Diberitakan sebelumnya, Kepala BPK Perwakilan Sulteng Binsar Karyanto menyebut ada beberapa permasahalaan (temuan) signifikan yang terjadi di Pemerintah Kabupaten/Kota.
Beberapa temuan yang didapatkan seperti pengelolaan aset tidak tertib dan pembayaran belanja pegawal tidak sesuai ketentuan.
Baca juga: Menilik Peluang Anwar Hafid-Reny Lamadjido di Pilkada Sulteng 2024
“Kesalahan penganggaran yang berulang setiap tahun, pengelolaan program gercep gaskan berdaya yang diinisasi oleh pemerintah provinsi untuk Kabupaten/Kota yang dalam pelaksanaannya ditemukan beberapa penyimpangan,” tuturnya.
Kemudian, terkait ketidaksesuaian kualitas dan volume jalan dengan kontrak yang menimbulkan kelebihan pembayaran pada beberapa kasus berindikasi kecurangan (fraud).
Disisi lain, permasahalaan (temuan) yang masif yaitu terkait perjalanan dinas tidak sesuai dengan nyatanya (tumpang tindih) dan realisasi pembayaran perjalanan dinas melebihi ketentuan.

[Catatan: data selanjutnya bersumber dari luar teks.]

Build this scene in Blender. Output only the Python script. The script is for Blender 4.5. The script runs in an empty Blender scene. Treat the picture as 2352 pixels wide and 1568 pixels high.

“Masalah pengelolaan PAD seperti pendataan Wajib Pajak (WP) Daerah belum optimal, penetapan yang tidak sesuai ketentuan dan penagihan tidak optimal, pajak retribusi belum dapat di realisasikan serta masih berupa potensi yaitu Pajak MBLB, PPJ atas Listrik yang dihasilkan sendiri,” jelasnya.
Kata Binsar, adanya juga temuan pembayaran honorarium yang tidak sesuai dengan Peraturan Perpres Nomor 33 Tahun 2020-Perpres Nomor 53 tahun 2003.
Dia menambahkan, Pemerintah Kabupaten/Kota menetapkan standar harga satuan dengan peraturan kepala daerah menyebabkan ketidaksesuaian honorarium yang dibayar dengan ketentuan perpres tersebut.